Scene modeling code data
============

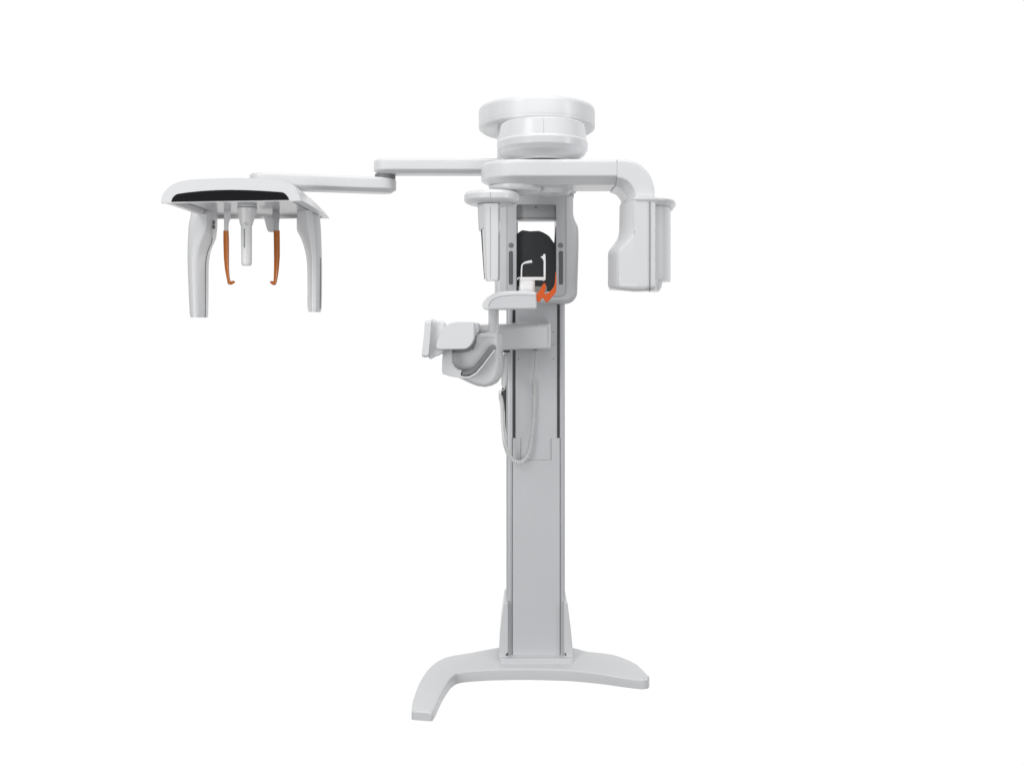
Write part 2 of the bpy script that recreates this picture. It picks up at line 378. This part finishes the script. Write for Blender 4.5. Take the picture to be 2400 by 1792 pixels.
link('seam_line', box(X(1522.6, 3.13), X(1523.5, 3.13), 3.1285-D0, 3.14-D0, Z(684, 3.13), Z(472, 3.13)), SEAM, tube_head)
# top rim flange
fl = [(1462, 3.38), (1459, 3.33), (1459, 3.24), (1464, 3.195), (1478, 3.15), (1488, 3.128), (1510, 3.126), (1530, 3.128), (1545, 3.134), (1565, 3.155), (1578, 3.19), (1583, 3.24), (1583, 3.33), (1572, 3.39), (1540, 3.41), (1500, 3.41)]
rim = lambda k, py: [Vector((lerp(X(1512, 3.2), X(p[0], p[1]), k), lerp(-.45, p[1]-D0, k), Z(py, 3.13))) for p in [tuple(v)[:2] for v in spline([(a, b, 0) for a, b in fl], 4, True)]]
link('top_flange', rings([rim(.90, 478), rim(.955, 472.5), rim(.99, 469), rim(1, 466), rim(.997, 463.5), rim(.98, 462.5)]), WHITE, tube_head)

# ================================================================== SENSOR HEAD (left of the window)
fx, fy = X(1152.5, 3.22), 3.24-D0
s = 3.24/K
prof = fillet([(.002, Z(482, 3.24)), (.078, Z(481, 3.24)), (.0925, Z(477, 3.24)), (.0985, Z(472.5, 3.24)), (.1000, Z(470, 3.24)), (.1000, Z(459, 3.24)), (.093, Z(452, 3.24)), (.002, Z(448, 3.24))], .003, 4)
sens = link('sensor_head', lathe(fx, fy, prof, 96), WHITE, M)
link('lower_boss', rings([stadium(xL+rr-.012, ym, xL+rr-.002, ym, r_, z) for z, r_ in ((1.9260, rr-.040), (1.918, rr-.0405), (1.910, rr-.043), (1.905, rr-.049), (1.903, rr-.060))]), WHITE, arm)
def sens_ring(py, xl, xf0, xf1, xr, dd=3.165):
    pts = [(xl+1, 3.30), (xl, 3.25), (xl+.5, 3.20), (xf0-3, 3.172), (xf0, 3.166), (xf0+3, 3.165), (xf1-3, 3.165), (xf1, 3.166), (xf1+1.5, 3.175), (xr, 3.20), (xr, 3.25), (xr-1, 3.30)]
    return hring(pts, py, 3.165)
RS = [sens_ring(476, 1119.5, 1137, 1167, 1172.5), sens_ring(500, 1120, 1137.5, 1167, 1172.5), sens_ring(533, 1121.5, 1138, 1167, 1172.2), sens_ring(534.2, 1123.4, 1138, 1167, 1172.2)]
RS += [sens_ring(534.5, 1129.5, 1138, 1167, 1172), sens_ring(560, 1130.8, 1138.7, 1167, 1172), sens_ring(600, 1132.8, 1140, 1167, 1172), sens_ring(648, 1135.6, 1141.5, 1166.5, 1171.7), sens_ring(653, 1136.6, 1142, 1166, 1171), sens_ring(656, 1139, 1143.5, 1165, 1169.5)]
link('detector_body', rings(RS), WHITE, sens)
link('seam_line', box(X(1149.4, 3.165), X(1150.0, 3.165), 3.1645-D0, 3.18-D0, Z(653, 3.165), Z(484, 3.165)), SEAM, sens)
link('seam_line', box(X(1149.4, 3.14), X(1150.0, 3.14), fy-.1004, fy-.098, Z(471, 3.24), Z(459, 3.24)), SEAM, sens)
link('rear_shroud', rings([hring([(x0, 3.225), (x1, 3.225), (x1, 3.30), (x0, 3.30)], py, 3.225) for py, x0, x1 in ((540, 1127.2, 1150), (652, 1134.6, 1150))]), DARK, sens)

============

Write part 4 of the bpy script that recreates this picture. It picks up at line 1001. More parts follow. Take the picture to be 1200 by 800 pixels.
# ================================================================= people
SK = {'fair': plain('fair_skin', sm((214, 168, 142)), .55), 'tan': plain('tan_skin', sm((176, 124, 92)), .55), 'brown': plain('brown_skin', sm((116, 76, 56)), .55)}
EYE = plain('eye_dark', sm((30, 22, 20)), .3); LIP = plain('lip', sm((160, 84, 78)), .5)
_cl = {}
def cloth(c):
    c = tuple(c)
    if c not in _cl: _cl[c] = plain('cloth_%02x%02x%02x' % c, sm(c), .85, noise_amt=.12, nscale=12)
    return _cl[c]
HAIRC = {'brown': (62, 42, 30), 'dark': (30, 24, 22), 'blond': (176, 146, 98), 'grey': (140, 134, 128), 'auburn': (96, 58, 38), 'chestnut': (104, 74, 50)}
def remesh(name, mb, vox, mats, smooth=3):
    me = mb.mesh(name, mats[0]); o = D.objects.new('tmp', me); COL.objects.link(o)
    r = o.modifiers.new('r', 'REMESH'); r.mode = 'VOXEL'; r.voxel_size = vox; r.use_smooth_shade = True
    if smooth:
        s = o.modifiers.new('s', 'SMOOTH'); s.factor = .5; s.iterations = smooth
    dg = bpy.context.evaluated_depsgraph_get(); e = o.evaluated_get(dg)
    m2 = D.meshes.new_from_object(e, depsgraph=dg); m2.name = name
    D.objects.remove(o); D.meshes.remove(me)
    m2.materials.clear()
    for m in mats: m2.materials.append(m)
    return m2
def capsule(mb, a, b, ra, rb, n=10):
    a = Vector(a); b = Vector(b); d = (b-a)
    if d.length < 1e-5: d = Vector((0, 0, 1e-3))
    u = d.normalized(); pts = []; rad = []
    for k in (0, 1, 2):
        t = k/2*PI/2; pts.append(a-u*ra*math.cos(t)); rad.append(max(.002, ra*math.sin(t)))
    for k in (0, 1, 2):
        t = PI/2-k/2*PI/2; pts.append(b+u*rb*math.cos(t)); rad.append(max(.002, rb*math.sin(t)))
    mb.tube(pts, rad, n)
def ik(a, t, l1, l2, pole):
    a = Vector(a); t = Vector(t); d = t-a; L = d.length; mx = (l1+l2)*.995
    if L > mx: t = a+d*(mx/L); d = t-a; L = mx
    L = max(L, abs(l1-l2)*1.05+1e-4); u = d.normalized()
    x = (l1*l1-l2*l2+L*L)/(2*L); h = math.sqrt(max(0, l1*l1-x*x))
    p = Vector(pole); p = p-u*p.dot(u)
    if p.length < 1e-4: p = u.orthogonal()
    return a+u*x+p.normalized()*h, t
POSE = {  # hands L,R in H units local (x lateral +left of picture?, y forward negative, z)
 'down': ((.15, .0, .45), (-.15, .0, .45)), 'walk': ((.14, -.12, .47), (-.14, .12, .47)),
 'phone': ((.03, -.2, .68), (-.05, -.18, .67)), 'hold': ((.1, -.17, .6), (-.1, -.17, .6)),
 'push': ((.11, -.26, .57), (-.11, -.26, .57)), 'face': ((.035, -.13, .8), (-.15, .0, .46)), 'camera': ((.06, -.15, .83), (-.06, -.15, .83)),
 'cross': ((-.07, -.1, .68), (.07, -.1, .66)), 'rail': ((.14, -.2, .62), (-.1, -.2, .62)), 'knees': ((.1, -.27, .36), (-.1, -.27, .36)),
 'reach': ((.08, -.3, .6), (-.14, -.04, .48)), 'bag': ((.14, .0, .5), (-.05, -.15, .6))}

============

Copy, from the material above, each line in which the string "this" occurs.

Write part 2 of the bpy script that recreates this picture. It picks up at line 378. This part finishes the script. Write for Blender 4.5. Take the picture to be 2400 by 1792 pixels.
Write part 4 of the bpy script that recreates this picture. It picks up at line 1001. More parts follow. Take the picture to be 1200 by 800 pixels.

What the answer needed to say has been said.